──────── Given material ────────

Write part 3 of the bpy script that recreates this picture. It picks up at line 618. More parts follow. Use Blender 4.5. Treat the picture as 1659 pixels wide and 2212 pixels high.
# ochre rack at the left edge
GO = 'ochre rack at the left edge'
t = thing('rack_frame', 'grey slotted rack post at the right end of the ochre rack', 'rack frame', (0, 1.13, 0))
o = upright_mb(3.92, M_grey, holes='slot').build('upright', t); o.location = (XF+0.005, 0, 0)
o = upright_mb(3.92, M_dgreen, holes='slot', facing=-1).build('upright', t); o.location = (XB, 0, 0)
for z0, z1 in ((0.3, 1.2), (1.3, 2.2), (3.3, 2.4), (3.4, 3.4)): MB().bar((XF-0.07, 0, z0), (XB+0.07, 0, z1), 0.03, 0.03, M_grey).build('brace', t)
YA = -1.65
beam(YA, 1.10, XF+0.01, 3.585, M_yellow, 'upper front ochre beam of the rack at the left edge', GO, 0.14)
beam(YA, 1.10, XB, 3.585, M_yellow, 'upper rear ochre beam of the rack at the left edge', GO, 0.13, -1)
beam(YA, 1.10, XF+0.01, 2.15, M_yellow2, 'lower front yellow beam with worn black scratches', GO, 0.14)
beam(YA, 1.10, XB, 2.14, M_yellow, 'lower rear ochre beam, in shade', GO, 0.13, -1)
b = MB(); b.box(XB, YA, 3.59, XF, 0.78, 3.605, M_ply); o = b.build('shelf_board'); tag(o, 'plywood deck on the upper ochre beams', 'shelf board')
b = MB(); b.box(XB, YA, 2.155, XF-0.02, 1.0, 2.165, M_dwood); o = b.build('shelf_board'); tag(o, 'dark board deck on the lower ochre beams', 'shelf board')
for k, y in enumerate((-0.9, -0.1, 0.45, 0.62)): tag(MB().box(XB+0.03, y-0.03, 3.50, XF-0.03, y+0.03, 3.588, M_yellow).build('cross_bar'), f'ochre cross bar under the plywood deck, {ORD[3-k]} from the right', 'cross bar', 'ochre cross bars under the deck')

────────

● **Set problem**: Restate every line of the data word for word.

● **Exercise solution**:
Write part 3 of the bpy script that recreates this picture. It picks up at line 618. More parts follow. Use Blender 4.5. Treat the picture as 1659 pixels wide and 2212 pixels high.
# ochre rack at the left edge
GO = 'ochre rack at the left edge'
t = thing('rack_frame', 'grey slotted rack post at the right end of the ochre rack', 'rack frame', (0, 1.13, 0))
o = upright_mb(3.92, M_grey, holes='slot').build('upright', t); o.location = (XF+0.005, 0, 0)
o = upright_mb(3.92, M_dgreen, holes='slot', facing=-1).build('upright', t); o.location = (XB, 0, 0)
for z0, z1 in ((0.3, 1.2), (1.3, 2.2), (3.3, 2.4), (3.4, 3.4)): MB().bar((XF-0.07, 0, z0), (XB+0.07, 0, z1), 0.03, 0.03, M_grey).build('brace', t)
YA = -1.65
beam(YA, 1.10, XF+0.01, 3.585, M_yellow, 'upper front ochre beam of the rack at the left edge', GO, 0.14)
beam(YA, 1.10, XB, 3.585, M_yellow, 'upper rear ochre beam of the rack at the left edge', GO, 0.13, -1)
beam(YA, 1.10, XF+0.01, 2.15, M_yellow2, 'lower front yellow beam with worn black scratches', GO, 0.14)
beam(YA, 1.10, XB, 2.14, M_yellow, 'lower rear ochre beam, in shade', GO, 0.13, -1)
b = MB(); b.box(XB, YA, 3.59, XF, 0.78, 3.605, M_ply); o = b.build('shelf_board'); tag(o, 'plywood deck on the upper ochre beams', 'shelf board')
b = MB(); b.box(XB, YA, 2.155, XF-0.02, 1.0, 2.165, M_dwood); o = b.build('shelf_board'); tag(o, 'dark board deck on the lower ochre beams', 'shelf board')
for k, y in enumerate((-0.9, -0.1, 0.45, 0.62)): tag(MB().box(XB+0.03, y-0.03, 3.50, XF-0.03, y+0.03, 3.588, M_yellow).build('cross_bar'), f'ochre cross bar under the plywood deck, {ORD[3-k]} from the right', 'cross bar', 'ochre cross bars under the deck')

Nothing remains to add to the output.